On ignore qui est Yasmina Khadra, mais on sait qu’il est Algérien et qu’il écrit sous un pseudonyme féminin depuis 1997. Auteur de trois polars et du roman Les agneaux du Seigneur, il continue avec À quoi rêvent les loups de décrire l’Algérie d’aujourd’hui. Ce roman, écrit de l’intérieur, remonte le temps pour qu’on puisse saisir comment un pays bascule dans l’horreur.

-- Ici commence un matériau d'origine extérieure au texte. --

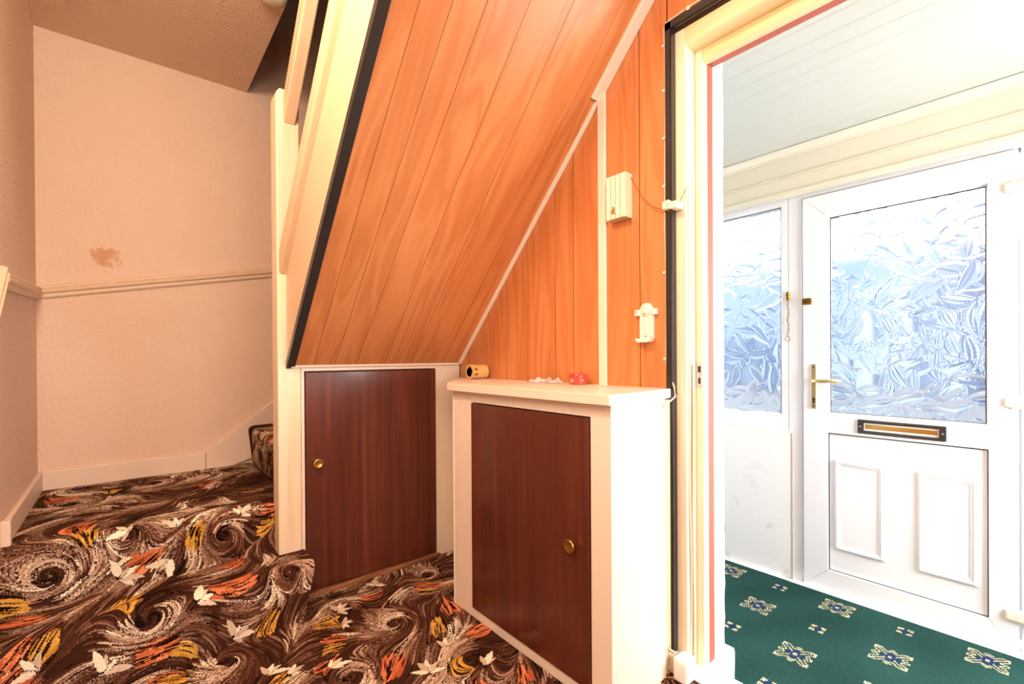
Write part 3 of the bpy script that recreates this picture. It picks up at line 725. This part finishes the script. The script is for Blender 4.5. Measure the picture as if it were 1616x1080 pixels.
obj('hook', join(prism([(.914,1.098),(.964,1.098),(.970,1.112),(.958,1.106),(.920,1.104),(.910,1.120),(.905,1.116)], 'X', 1.362,1.390,.003), box(1.36,1.366,.918,.958,1.096,1.106,.002)), M['bracket'], br)
for x,y,z in ((1.379,.974,1.204),(1.3795,.941,1.196),(1.387,.941,1.118)): obj('screw', lathe([(0,-.0015),(.003,-.0015),(.0035,0),(0,0)], (x,y,z),'X',10), M['steel'], br)
# cables
c1 = thing('bell_cable', 'thin cream cable clipped along the outer edge of the black frame strip', 'cable', (1.392,.866,.93))
pts = [(1.330,.838,.885),(1.355,.83,.90),(1.384,.826,.915),(1.390,.834,.945),(1.3925,.852,.985),(1.394,.866,1.03)]
pts += [(1.395,.8665+.002*math.sin(z*9),z) for z in np.linspace(1.06,2.15,26)] + [(1.395,.862,2.163)] + [(1.395,y,2.165+.006*math.sin((.86-y)*14)) for y in np.linspace(.85,-.05,20)]
obj('cable', tube(pts,.0028,8), M['cable'], c1, smooth=True)
for z in (1.04,1.33,1.62,1.78,1.94,2.09): obj('clip', box(1.388,1.3995,.861,.874,z-.0035,z+.0035,.0015), M['bracket'], c1)
for y in (.78,.60): obj('clip', box(1.388,1.3995,y-.004,y+.004,2.158,2.172,.0015), M['bracket'], c1)
jb = mono('cable_connector', join(box(1.366,1.388,.836,.862,1.534,1.560,.003), box(1.372,1.412,.812,.838,1.532,1.556,.003), lathe([(0,-.012),(.007,-.012),(.008,0),(0,0)], (1.372,.838,1.553),'X',12)), M['chime'], 'small cream cable connector block across the black frame strip', 'connector')
def sag(a, b, d, n=16): return [tuple(Vector(a).lerp(Vector(b), t/n)+Vector((-.006*math.sin(math.pi*t/n),0,-d*math.sin(math.pi*t/n)))) for t in range(n+1)]
mono('bell_wire', tube(sag((1.392,1.002,1.690),(1.384,.862,1.536),.030)[:] + sag((1.384,.858,1.534),(1.412,.800,1.60),.03,10), .0016, 6), M['brown_cable'], 'thin brown wire sagging from the chime box to the connector block', 'wire', smooth=True)
for k, (x, y, zt, mm) in enumerate(((1.432,.8025,1.62,'cable'),(1.440,.8028,1.02,'brown_cable'),(1.452,.8025,.94,'cable'))):
    p = [(x+.003*math.sin(z*7+k), y-.002, z) for z in np.linspace(zt,.10,22)] + [(x-.012,y-.010,.07),(x-.02,y-.012,.04)]
    mono('frame_cable', tube(p,.0026,6), M[mm], ('long cream cable running down the pine frame beside the doorway', 'brown cable on the pine frame beside the doorway, lower half', 'short cream cable on the pine frame nearest the doorway')[k], 'cable', smooth=True)
jx = thing('socket_box', 'white rounded cable socket box at the foot of the door frame', 'socket', (1.40,.83,0))
obj('back_box', box(1.375,1.414,.820,.878,-.0,.062,.006,3), M['hinge'], jx)
obj('cover', join(box(1.352,1.414,.772,.824,-.004,.074,.012,4)), M['bracket'], jx)
obj('lead', tube([(1.36,.90,.06),(1.362,.88,.078),(1.366,.85,.083),(1.37,.82,.078)],.003,6), M['cable'], jx, smooth=True)
obj('lead', tube([(1.386,.868,.34),(1.380,.862,.22),(1.376,.852,.13),(1.374,.842,.07)],.003,6), M['cable'], jx, smooth=True)
obj('lead', tube([(1.36,.905,-.0),(1.36,.88,.004),(1.37,.84,.02)],.003,6), M['cable'], jx, smooth=True)
# on the cabinet top
ZT = .9402
pf = thing('pipe_coupling', 'short buff plastic pipe coupling with slotted rim, lying on the cabinet top', 'pipe fitting', (1.34,1.872,ZT))
def ring_x(prof, c, seg=36): return lathe(prof, c, 'X', seg)
R0 = .036; cz = ZT+R0+.0005
bm = ring_x([(.026,.03),(.030,.03),(R0-.001,.028),(R0-.001,.092),(.031,.095),(.026,.095),(.026,.03)], (1.285,1.872,cz))
obj('sleeve', bm, M['fitting'], pf, smooth=False)
obj('rim', ring_x([(.025,0),(R0,.0),(R0,.008),(.025,.008),(.025,0)], (1.285,1.872,cz)), M['fitting'], pf)
for k in range(8):
    a = 6.28318*k/8; b = box(1.292,1.317,-.007,.007,.027,R0-.0008,.001)
    bmesh.ops.rotate(b, verts=b.verts, cent=(1.3,0,0), matrix=Matrix.Rotation(a,3,'X')); bmesh.ops.translate(b, verts=b.verts, vec=(0,1.872,cz)); obj('lug', b, M['fitting'], pf)
obj('inner_sleeve', ring_x([(.0215,.004),(.0245,.004),(.0245,.09),(.0215,.09),(.0215,.004)], (1.285,1.872,cz)), M['red'], pf)
# crumpled clear bag
pm, nt, b = mat('clear_polythene', (.95,.94,.92), .18, .5); b.inputs['Transmission Weight'].default_value = .55; b.inputs['IOR'].default_value = 1.15
bg_ = bmesh.new(); bmesh.ops.create_grid(bg_, x_segments=34, y_segments=18, size=.5)
rg2 = np.random.default_rng(2); kk = rg2.normal(0,16,(8,2)); pp = rg2.uniform(0,6,8)
for v in bg_.verts:
    x, y = v.co.x, v.co.y; edge = max(0, 1-(2*abs(x))**4)*max(0, 1-(2*abs(y))**4)
    hgt = abs(sum(math.sin(kk[i][0]*x+kk[i][1]*y*.6+pp[i]) for i in range(8)))/8
    pinch = .35+.65*min(1,abs(x+.05)*4)
    v.co = Vector((1.345+y*.075*pinch+.01*math.sin(x*9), 1.405-x*.18+.006*math.sin(y*11), ZT+.0012+edge*(.004+hgt*.034+.012*max(0,x))))
bag = mono('plastic_bag', bg_, pm, 'crumpled clear plastic bag lying flat on the cabinet top', 'plastic bag', smooth=True)
sm = bag.modifiers.new('thickness','SOLIDIFY'); sm.thickness = .0006; sm.offset = 1
# red tape roll / tub
rm = mat('red_plastic', srgb(214,70,56), .3, .5, 0, .3)[0]
tb = thing('red_tub', 'small round red plastic tub with pale print on the cabinet top', 'tub', (1.345,1.216,ZT))
obj('body', lathe([(0,0),(.033,0),(.035,.002),(.035,.024),(.0355,.025),(.0355,.038),(.034,.041),(.026,.043),(.018,.0405),(0,.0405)], (1.345,1.216,ZT), 'Z', 44), rm, tb, smooth=False)
wm = mat('pale_print', srgb(250,214,200), .5)[0]
def curved(a0,a1,z0,z1,r=.0357,n=8):
    bm = bmesh.new(); A = []
    for k in range(n+1):
        a = a0+(a1-a0)*k/n; A.append([bm.verts.new((1.345+rr*math.cos(a), 1.216+rr*math.sin(a), ZT+z)) for rr,z in ((r,z0),(r,z1),(r-.0008,z1),(r-.0008,z0))])
    for p, q in zip(A,A[1:]):
        for k in range(4): bm.faces.new((p[k],p[(k+1)%4],q[(k+1)%4],q[k]))
    bm.faces.new(A[0]); bm.faces.new(A[-1][::-1]); return bm
for q in ((2.75,3.25,.020,.0225),(2.75,3.45,.014,.0165),(2.8,3.2,.0085,.011),(4.25,4.42,.015,.020)): obj('print', curved(*q,.0353), wm, tb)
# smoke alarm under the landing ceiling
mono('smoke_alarm', lathe([(0,-.034),(.035,-.033),(.050,-.026),(.058,-.012),(.060,0),(0,0)], (.492,2.185,2.62),'Z',36), M['chime'], 'round cream disc under the landing ceiling at the top edge of the photo', 'ceiling disc', smooth=True)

On imagine cet homme les mains nues, mais attention : son écriture est aussi puissante qu’une arme.
« Je voulais être acteur jusque sur mon lit de mort, me tailler une légende plus grande que ma démesure, postuler aux privilèges des dieux, sinon comment devais-je interpréter que la nature m’ait fait beau et sain comme une divinité. » Oh ! Nafa aura bien un petit rôle, mais au début des années 1990, les productions cinématographiques se font rares à Alger. Il devient donc chauffeur pour une famille riche. La mort d’une jeune prostituée réquisitionnée par un des fils précipite sa sortie. De peur d’être accusé du meurtre, Nafa se terre dans la Casbah. Il renoue avec son rêve en donnant son argent et son passeport à un acteur qui lui promet des rôles à l’étranger. L’arnaque condamne Nafa à rester à Alger. À partir de là, sa vie déboule. Rêveur éconduit parmi tant d’autres, il devient membre actif du Mouvement islamiste armé. Le sentiment d’importance qu’il y trouve est illusoire. « Sa docilité devenait son unique salut. Il ne devait ni se montrer trop laborieux, ni trop distrait. Juste obéissant. Tel un automate. Répondre quand on le siffle. Parler quand on le lui demande. »
Espérons que Yasmina Khadra survivra. Grâce à ses livres, impossible d’oublier que les tueurs d’aujourd’hui rêvaient peut-être de devenir acteurs. Tant de rêves sont interdits. D’où peut-être ce besoin de vengeance si fort qu’il range les plus avides du côté des criminels.